"""

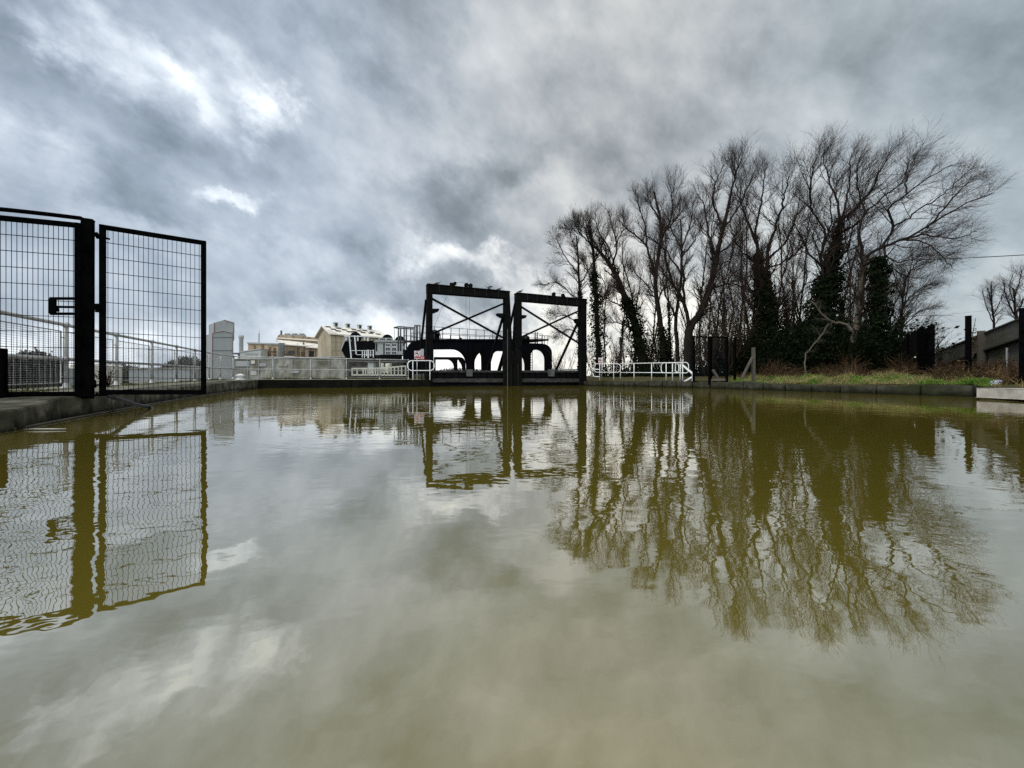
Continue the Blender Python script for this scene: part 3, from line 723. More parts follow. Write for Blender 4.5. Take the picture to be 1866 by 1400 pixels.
def motor(x, y, s):
    b = MB(); c = BL.pt(x, y, .8); yaw = math.atan2(BL.t.y, BL.t.x)
    b.box(c + Vector((0, 0, -.2 * s)), .75 * s, .5, .34 * s, yaw); tt = Vector((BL.t.x, BL.t.y, 0))
    b.tube([c - tt * .1 * s + Vector((0, 0, .12 * s)), c + tt * .42 * s + Vector((0, 0, .18 * s))], .2 * s, 12); b.ball(c + tt * .1 * s + Vector((0, 0, .22 * s)), .26 * s, 10)
    b.beam(c + Vector((0, 0, -.3 * s)), c - tt * .5 * s + Vector((0, 0, -.62 * s)), .12, .12); b.beam(c + Vector((0, 0, -.3 * s)), c + tt * .4 * s + Vector((0, 0, -.62 * s)), .12, .12)
    b.build('motor', 'hopper', lift)
motor(798, 611, 1.1); motor(965, 619, 1.15)
b = MB(); b.pr(BL, 842, 615, 845, 620, .2, .3); b.build('motor', 'hopper', lift)

# access platform at the left end of the lift
AP = Plane((-9.6, 31), (-7.3, 32))
t = thing('access_platform', AP.pt(735, 690), 'open frame access platform with thin black posts above the lift', 'platform')
b = MB(); b.tube([AP.pt(717.5, 597), AP.pt(727, 595.3), AP.pt(755, 597.5), AP.pt(752, 599.8), AP.pt(722, 598), AP.pt(717.5, 597)], .05, 6); b.build('top_frame', 'galvdark', t)
for x, w in ((718.3, .02), (726, .055), (730, .06), (736.5, .06), (740.5, .06), (748.5, .05), (753, .04)):
    b = MB(); b.tube([AP.pt(x, 597), AP.pt(x, 640 if w > .03 else 622)], w, 6); b.build('post', 'galvdark', t)
b = MB(); b.tube([AP.pt(735, 612), AP.pt(756, 613)], .03, 6); b.pr(AP, 735, 620.5, 757, 622.2, 1.2); b.build('walkway', 'galvdark', t)

# dark machinery house with white stairs, left of the lift
HP = Plane((-14.8, 36), (-9.2, 37.5))
t = thing('machinery_house', HP.pt(650, 690), 'black machinery hopper with white stair stringers and a pale slanted cover', 'machinery')
b = MB(); b.pp(HP, [(621, 637), (628, 622), (683, 620), (686, 655), (735, 655), (735, 690), (628, 690), (628, 651)], 2.5, .3); b.build('hull', 'hopper', t)
b = MB(); b.pp(HP, [(620, 637), (628.5, 613.5), (633, 612.5), (633, 621), (628, 622.5), (622, 637)], 1.6, .05); b.build('slanted_cover', 'palegrey', t)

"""

▸ Brief:
Repeat the listing above exactly, with no pictures.

▸ Written solution:
Continue the Blender Python script for this scene: part 3, from line 723. More parts follow. Write for Blender 4.5. Take the picture to be 1866 by 1400 pixels.
def motor(x, y, s):
    b = MB(); c = BL.pt(x, y, .8); yaw = math.atan2(BL.t.y, BL.t.x)
    b.box(c + Vector((0, 0, -.2 * s)), .75 * s, .5, .34 * s, yaw); tt = Vector((BL.t.x, BL.t.y, 0))
    b.tube([c - tt * .1 * s + Vector((0, 0, .12 * s)), c + tt * .42 * s + Vector((0, 0, .18 * s))], .2 * s, 12); b.ball(c + tt * .1 * s + Vector((0, 0, .22 * s)), .26 * s, 10)
    b.beam(c + Vector((0, 0, -.3 * s)), c - tt * .5 * s + Vector((0, 0, -.62 * s)), .12, .12); b.beam(c + Vector((0, 0, -.3 * s)), c + tt * .4 * s + Vector((0, 0, -.62 * s)), .12, .12)
    b.build('motor', 'hopper', lift)
motor(798, 611, 1.1); motor(965, 619, 1.15)
b = MB(); b.pr(BL, 842, 615, 845, 620, .2, .3); b.build('motor', 'hopper', lift)

# access platform at the left end of the lift
AP = Plane((-9.6, 31), (-7.3, 32))
t = thing('access_platform', AP.pt(735, 690), 'open frame access platform with thin black posts above the lift', 'platform')
b = MB(); b.tube([AP.pt(717.5, 597), AP.pt(727, 595.3), AP.pt(755, 597.5), AP.pt(752, 599.8), AP.pt(722, 598), AP.pt(717.5, 597)], .05, 6); b.build('top_frame', 'galvdark', t)
for x, w in ((718.3, .02), (726, .055), (730, .06), (736.5, .06), (740.5, .06), (748.5, .05), (753, .04)):
    b = MB(); b.tube([AP.pt(x, 597), AP.pt(x, 640 if w > .03 else 622)], w, 6); b.build('post', 'galvdark', t)
b = MB(); b.tube([AP.pt(735, 612), AP.pt(756, 613)], .03, 6); b.pr(AP, 735, 620.5, 757, 622.2, 1.2); b.build('walkway', 'galvdark', t)

# dark machinery house with white stairs, left of the lift
HP = Plane((-14.8, 36), (-9.2, 37.5))
t = thing('machinery_house', HP.pt(650, 690), 'black machinery hopper with white stair stringers and a pale slanted cover', 'machinery')
b = MB(); b.pp(HP, [(621, 637), (628, 622), (683, 620), (686, 655), (735, 655), (735, 690), (628, 690), (628, 651)], 2.5, .3); b.build('hull', 'hopper', t)
b = MB(); b.pp(HP, [(620, 637), (628.5, 613.5), (633, 612.5), (633, 621), (628, 622.5), (622, 637)], 1.6, .05); b.build('slanted_cover', 'palegrey', t)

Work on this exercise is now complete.